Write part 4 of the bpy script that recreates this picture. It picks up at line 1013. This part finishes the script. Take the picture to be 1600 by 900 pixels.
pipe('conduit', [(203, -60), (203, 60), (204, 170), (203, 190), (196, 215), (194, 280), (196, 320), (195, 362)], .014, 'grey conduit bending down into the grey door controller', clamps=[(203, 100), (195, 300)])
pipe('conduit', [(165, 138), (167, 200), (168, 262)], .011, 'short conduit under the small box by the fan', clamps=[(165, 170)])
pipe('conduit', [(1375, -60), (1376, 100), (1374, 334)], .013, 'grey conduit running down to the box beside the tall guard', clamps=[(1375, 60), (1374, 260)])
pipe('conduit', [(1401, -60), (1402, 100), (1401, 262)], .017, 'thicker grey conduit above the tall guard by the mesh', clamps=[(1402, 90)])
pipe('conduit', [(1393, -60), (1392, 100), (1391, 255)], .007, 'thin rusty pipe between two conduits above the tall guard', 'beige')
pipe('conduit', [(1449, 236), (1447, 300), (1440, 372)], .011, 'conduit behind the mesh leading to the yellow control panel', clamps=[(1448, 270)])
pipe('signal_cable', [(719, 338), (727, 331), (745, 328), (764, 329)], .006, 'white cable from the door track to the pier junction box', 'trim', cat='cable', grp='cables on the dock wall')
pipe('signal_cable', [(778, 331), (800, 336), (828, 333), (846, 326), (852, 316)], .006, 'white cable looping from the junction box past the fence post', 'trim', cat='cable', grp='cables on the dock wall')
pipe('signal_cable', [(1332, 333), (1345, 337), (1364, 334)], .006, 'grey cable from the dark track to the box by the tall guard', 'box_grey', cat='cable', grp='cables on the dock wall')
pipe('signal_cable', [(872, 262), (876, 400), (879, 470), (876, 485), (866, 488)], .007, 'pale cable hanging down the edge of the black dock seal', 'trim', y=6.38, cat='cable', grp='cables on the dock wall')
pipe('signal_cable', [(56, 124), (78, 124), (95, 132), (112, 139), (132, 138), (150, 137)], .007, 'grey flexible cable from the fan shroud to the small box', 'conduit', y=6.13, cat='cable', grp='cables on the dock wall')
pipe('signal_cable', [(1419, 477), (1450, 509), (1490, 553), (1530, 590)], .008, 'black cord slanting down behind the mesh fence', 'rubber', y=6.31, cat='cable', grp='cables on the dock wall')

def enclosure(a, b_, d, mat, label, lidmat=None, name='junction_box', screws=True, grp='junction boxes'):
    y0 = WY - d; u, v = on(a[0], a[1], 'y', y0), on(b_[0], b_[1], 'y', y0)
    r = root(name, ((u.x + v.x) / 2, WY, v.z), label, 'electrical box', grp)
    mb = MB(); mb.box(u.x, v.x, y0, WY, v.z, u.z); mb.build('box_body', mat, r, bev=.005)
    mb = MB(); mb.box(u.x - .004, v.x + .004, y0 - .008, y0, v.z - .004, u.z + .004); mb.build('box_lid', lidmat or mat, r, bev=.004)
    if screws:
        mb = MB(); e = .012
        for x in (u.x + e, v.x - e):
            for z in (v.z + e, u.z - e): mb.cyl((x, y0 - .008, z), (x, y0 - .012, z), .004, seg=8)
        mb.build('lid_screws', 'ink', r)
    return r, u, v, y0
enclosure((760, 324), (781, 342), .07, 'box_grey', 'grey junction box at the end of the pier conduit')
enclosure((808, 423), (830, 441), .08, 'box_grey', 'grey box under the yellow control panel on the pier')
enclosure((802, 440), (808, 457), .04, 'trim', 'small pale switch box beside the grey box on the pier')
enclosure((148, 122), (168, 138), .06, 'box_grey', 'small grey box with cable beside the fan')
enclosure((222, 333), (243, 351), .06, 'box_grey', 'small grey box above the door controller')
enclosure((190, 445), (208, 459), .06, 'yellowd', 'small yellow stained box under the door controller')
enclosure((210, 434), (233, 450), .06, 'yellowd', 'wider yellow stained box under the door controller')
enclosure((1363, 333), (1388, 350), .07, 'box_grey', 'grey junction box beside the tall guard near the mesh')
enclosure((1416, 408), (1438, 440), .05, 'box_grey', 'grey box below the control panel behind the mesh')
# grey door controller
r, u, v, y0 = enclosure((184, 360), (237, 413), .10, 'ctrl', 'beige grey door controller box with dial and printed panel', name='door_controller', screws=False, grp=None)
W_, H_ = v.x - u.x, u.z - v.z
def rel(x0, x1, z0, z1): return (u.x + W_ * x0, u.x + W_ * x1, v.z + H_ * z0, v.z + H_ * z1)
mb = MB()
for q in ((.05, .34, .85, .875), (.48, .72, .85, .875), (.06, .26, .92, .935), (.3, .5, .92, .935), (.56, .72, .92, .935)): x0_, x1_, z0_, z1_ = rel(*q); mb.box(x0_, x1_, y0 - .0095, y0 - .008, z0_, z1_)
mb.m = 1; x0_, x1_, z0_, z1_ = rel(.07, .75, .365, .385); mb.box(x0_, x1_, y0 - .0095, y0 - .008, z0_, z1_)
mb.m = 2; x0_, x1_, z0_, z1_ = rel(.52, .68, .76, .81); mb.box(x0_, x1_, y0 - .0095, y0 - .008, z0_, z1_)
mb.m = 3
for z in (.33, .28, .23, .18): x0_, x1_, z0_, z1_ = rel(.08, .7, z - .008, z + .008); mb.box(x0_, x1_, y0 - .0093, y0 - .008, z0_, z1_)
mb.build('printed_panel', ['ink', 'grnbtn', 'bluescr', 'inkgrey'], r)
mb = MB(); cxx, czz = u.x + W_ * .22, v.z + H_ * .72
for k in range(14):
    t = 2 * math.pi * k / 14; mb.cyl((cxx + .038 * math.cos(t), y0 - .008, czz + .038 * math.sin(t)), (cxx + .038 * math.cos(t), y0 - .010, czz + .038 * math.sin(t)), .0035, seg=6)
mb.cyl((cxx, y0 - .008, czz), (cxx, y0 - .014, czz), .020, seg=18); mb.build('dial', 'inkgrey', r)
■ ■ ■
## Given instruction
Copy the material above verbatim.

## Answer to the problem
Write part 4 of the bpy script that recreates this picture. It picks up at line 1013. This part finishes the script. Take the picture to be 1600 by 900 pixels.
pipe('conduit', [(203, -60), (203, 60), (204, 170), (203, 190), (196, 215), (194, 280), (196, 320), (195, 362)], .014, 'grey conduit bending down into the grey door controller', clamps=[(203, 100), (195, 300)])
pipe('conduit', [(165, 138), (167, 200), (168, 262)], .011, 'short conduit under the small box by the fan', clamps=[(165, 170)])
pipe('conduit', [(1375, -60), (1376, 100), (1374, 334)], .013, 'grey conduit running down to the box beside the tall guard', clamps=[(1375, 60), (1374, 260)])
pipe('conduit', [(1401, -60), (1402, 100), (1401, 262)], .017, 'thicker grey conduit above the tall guard by the mesh', clamps=[(1402, 90)])
pipe('conduit', [(1393, -60), (1392, 100), (1391, 255)], .007, 'thin rusty pipe between two conduits above the tall guard', 'beige')
pipe('conduit', [(1449, 236), (1447, 300), (1440, 372)], .011, 'conduit behind the mesh leading to the yellow control panel', clamps=[(1448, 270)])
pipe('signal_cable', [(719, 338), (727, 331), (745, 328), (764, 329)], .006, 'white cable from the door track to the pier junction box', 'trim', cat='cable', grp='cables on the dock wall')
pipe('signal_cable', [(778, 331), (800, 336), (828, 333), (846, 326), (852, 316)], .006, 'white cable looping from the junction box past the fence post', 'trim', cat='cable', grp='cables on the dock wall')
pipe('signal_cable', [(1332, 333), (1345, 337), (1364, 334)], .006, 'grey cable from the dark track to the box by the tall guard', 'box_grey', cat='cable', grp='cables on the dock wall')
pipe('signal_cable', [(872, 262), (876, 400), (879, 470), (876, 485), (866, 488)], .007, 'pale cable hanging down the edge of the black dock seal', 'trim', y=6.38, cat='cable', grp='cables on the dock wall')
pipe('signal_cable', [(56, 124), (78, 124), (95, 132), (112, 139), (132, 138), (150, 137)], .007, 'grey flexible cable from the fan shroud to the small box', 'conduit', y=6.13, cat='cable', grp='cables on the dock wall')
pipe('signal_cable', [(1419, 477), (1450, 509), (1490, 553), (1530, 590)], .008, 'black cord slanting down behind the mesh fence', 'rubber', y=6.31, cat='cable', grp='cables on the dock wall')

def enclosure(a, b_, d, mat, label, lidmat=None, name='junction_box', screws=True, grp='junction boxes'):
    y0 = WY - d; u, v = on(a[0], a[1], 'y', y0), on(b_[0], b_[1], 'y', y0)
    r = root(name, ((u.x + v.x) / 2, WY, v.z), label, 'electrical box', grp)
    mb = MB(); mb.box(u.x, v.x, y0, WY, v.z, u.z); mb.build('box_body', mat, r, bev=.005)
    mb = MB(); mb.box(u.x - .004, v.x + .004, y0 - .008, y0, v.z - .004, u.z + .004); mb.build('box_lid', lidmat or mat, r, bev=.004)
    if screws:
        mb = MB(); e = .012
        for x in (u.x + e, v.x - e):
            for z in (v.z + e, u.z - e): mb.cyl((x, y0 - .008, z), (x, y0 - .012, z), .004, seg=8)
        mb.build('lid_screws', 'ink', r)
    return r, u, v, y0
enclosure((760, 324), (781, 342), .07, 'box_grey', 'grey junction box at the end of the pier conduit')
enclosure((808, 423), (830, 441), .08, 'box_grey', 'grey box under the yellow control panel on the pier')
enclosure((802, 440), (808, 457), .04, 'trim', 'small pale switch box beside the grey box on the pier')
enclosure((148, 122), (168, 138), .06, 'box_grey', 'small grey box with cable beside the fan')
enclosure((222, 333), (243, 351), .06, 'box_grey', 'small grey box above the door controller')
enclosure((190, 445), (208, 459), .06, 'yellowd', 'small yellow stained box under the door controller')
enclosure((210, 434), (233, 450), .06, 'yellowd', 'wider yellow stained box under the door controller')
enclosure((1363, 333), (1388, 350), .07, 'box_grey', 'grey junction box beside the tall guard near the mesh')
enclosure((1416, 408), (1438, 440), .05, 'box_grey', 'grey box below the control panel behind the mesh')
# grey door controller
r, u, v, y0 = enclosure((184, 360), (237, 413), .10, 'ctrl', 'beige grey door controller box with dial and printed panel', name='door_controller', screws=False, grp=None)
W_, H_ = v.x - u.x, u.z - v.z
def rel(x0, x1, z0, z1): return (u.x + W_ * x0, u.x + W_ * x1, v.z + H_ * z0, v.z + H_ * z1)
mb = MB()
for q in ((.05, .34, .85, .875), (.48, .72, .85, .875), (.06, .26, .92, .935), (.3, .5, .92, .935), (.56, .72, .92, .935)): x0_, x1_, z0_, z1_ = rel(*q); mb.box(x0_, x1_, y0 - .0095, y0 - .008, z0_, z1_)
mb.m = 1; x0_, x1_, z0_, z1_ = rel(.07, .75, .365, .385); mb.box(x0_, x1_, y0 - .0095, y0 - .008, z0_, z1_)
mb.m = 2; x0_, x1_, z0_, z1_ = rel(.52, .68, .76, .81); mb.box(x0_, x1_, y0 - .0095, y0 - .008, z0_, z1_)
mb.m = 3
for z in (.33, .28, .23, .18): x0_, x1_, z0_, z1_ = rel(.08, .7, z - .008, z + .008); mb.box(x0_, x1_, y0 - .0093, y0 - .008, z0_, z1_)
mb.build('printed_panel', ['ink', 'grnbtn', 'bluescr', 'inkgrey'], r)
mb = MB(); cxx, czz = u.x + W_ * .22, v.z + H_ * .72
for k in range(14):
    t = 2 * math.pi * k / 14; mb.cyl((cxx + .038 * math.cos(t), y0 - .008, czz + .038 * math.sin(t)), (cxx + .038 * math.cos(t), y0 - .010, czz + .038 * math.sin(t)), .0035, seg=6)
mb.cyl((cxx, y0 - .008, czz), (cxx, y0 - .014, czz), .020, seg=18); mb.build('dial', 'inkgrey', r)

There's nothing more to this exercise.